Russia boosts defense spending by 25% for 2025, hitting Cold War levels

In 2025, Russia's defense spending will soar to $145 billion, equating to 6.3% of GDP, marking a 25% increase from the previous year, as the Kremlin prioritizes its war against Ukraine.

Oct 1, 2024 - 05:00
Russia boosts defense spending by 25% for 2025, hitting Cold War levels

Russia plans to increase its national defense spending by 25% in 2025, raising it to 6.3% of GDP — the highest level since the Cold War, according to Reuters.

Russia’s defense budget is set to surge to $145 billion in 2025, marking a 25% increase from 2024 as the country enters the fourth year of the all-out war against Ukraine, according to draft budget documents.

The draft budget submitted to the State Duma for review shows that in 2025, defense spending will represent 32% of Russia’s total budget expenditure of 41.5 trillion rubles.
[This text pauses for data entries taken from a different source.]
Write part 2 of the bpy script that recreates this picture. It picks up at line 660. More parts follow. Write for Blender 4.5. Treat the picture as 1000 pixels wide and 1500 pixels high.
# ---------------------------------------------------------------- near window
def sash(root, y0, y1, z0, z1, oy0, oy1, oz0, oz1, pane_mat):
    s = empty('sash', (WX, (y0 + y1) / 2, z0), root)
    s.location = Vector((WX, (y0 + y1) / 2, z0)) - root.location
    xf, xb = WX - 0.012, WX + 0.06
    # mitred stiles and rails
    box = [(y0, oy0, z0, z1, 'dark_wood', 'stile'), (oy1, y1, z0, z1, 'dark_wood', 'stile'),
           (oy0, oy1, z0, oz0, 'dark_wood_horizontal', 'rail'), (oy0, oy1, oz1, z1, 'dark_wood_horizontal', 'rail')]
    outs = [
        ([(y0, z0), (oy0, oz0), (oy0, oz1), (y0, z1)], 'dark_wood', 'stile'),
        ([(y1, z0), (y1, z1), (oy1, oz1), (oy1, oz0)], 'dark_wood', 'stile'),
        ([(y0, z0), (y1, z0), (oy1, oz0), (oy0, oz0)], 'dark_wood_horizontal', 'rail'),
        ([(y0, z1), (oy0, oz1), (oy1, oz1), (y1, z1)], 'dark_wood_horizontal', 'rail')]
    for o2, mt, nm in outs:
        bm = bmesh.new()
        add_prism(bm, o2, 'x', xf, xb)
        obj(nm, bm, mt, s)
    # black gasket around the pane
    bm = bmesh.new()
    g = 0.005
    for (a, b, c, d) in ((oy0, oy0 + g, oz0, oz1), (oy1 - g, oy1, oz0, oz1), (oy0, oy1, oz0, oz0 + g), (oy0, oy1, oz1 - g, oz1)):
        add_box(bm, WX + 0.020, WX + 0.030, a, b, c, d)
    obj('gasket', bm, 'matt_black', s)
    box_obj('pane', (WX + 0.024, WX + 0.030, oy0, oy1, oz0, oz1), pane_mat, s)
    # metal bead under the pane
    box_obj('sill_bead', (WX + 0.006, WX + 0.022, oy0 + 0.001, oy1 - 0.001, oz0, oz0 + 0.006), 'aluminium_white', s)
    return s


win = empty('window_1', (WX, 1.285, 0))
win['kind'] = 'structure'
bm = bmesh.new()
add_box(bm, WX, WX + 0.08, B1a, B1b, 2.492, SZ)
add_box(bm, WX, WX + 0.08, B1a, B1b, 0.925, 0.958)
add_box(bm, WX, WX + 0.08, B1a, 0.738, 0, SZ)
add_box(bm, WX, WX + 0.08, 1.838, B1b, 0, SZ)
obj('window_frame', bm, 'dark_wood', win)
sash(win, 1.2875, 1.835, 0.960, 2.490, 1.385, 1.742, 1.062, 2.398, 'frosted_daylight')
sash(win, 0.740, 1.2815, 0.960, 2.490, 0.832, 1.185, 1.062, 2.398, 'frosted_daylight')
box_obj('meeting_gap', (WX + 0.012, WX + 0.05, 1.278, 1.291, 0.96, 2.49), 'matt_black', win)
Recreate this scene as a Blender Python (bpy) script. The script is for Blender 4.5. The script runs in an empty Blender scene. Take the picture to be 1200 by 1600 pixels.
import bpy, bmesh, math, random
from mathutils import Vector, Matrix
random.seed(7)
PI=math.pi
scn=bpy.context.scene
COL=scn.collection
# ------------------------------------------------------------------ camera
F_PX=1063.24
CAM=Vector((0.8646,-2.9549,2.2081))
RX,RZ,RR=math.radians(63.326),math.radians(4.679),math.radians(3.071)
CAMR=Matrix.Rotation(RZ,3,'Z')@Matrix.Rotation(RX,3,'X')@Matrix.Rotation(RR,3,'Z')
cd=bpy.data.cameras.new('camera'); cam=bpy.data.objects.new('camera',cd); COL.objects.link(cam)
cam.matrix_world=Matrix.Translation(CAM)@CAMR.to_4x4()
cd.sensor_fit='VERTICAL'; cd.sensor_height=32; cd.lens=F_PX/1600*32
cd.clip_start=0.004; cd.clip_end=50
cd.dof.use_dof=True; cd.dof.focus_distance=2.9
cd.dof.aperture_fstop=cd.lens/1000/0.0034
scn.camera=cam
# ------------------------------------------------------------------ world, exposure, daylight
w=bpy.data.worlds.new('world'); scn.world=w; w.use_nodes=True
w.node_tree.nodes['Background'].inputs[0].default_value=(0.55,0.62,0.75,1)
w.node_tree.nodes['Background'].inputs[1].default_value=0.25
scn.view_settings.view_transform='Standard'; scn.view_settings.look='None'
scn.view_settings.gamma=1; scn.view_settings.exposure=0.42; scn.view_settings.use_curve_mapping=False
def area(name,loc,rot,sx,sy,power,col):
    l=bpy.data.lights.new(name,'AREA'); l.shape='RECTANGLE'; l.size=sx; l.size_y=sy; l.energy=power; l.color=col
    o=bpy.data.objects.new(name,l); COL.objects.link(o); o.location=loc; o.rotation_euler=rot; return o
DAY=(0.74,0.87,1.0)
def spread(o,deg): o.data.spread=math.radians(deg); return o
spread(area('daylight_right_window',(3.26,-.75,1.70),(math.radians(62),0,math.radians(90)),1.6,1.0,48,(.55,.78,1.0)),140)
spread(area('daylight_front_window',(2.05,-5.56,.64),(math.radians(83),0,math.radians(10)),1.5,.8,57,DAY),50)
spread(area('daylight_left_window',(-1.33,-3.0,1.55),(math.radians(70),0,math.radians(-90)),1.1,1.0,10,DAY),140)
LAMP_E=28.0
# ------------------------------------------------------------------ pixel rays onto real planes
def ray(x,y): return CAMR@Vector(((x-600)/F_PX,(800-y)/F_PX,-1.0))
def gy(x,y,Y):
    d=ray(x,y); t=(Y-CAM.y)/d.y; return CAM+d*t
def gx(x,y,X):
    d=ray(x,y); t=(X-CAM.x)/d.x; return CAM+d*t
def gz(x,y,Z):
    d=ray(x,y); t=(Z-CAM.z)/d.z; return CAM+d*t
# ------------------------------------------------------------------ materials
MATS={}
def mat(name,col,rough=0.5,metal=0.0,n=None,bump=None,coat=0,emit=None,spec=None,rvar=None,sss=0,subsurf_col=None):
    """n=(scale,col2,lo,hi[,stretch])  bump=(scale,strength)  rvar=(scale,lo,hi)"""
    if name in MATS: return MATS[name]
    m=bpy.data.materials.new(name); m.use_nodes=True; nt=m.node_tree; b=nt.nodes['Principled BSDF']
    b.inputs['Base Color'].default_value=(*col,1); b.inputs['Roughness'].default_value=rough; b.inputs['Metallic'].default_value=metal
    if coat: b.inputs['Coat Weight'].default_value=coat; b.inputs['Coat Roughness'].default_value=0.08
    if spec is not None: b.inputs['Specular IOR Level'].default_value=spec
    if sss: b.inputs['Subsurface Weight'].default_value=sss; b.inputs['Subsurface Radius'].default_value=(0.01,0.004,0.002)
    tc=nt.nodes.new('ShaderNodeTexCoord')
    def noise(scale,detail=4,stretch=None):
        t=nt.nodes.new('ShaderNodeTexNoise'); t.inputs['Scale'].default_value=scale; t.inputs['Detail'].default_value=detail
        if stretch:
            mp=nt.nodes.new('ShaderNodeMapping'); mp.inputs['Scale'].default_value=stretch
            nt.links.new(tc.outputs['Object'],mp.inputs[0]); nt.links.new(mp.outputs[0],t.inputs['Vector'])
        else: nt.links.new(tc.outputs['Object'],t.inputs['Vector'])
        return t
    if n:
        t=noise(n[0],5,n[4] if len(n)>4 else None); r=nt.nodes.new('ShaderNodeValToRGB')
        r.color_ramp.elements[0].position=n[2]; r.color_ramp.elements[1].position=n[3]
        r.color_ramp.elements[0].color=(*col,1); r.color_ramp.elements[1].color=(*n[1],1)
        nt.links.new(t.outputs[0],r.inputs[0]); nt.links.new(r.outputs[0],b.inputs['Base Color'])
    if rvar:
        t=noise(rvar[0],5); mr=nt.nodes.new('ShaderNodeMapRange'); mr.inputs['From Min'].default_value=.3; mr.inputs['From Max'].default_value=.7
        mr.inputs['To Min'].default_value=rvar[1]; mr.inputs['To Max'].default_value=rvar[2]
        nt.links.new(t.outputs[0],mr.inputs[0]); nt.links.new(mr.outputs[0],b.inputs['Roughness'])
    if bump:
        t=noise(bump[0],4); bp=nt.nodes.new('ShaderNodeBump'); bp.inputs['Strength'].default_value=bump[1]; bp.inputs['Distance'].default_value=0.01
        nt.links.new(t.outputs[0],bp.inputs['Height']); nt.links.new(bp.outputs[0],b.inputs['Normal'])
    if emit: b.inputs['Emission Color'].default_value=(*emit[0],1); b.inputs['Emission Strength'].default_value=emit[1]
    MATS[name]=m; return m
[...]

It marks a sharp reversal from last year’s draft, which aimed to reduce defense spending by 21% in 2025, highlighting the government’s intensified focus on military priorities.

In 2022, the year Russia launched its war in Ukraine, the country allocated 5.5 trillion rubles to defense spending.

Resources will be allocated and have already been allocated for equipping the armed forces with the necessary weapons and military equipment, paying military salaries, and supporting defense industry enterprises,” the Russian Finance Ministry said in a statement.

Russia’s defense spending is projected to decrease to 12.8 trillion rubles in 2026. About 10% of the defense budget will be allocated to military personnel payments, with frontline service wages reaching a post-Soviet high of 3.25 million rubles annually.

Additionally, spending on national security, which covers military and security agency financing, is set to total 3.5 trillion rubles in 2025.

Russia’s combined spending on defense and security is projected to reach 17 trillion rubles in 2025, accounting for nearly 41% of total state expenditure and 8% of the country’s GDP.

This figure mirrors the late Soviet-era military spending levels, during the Afghanistan war and the Cold War arms race, when the USSR maintained a much larger nuclear arsenal.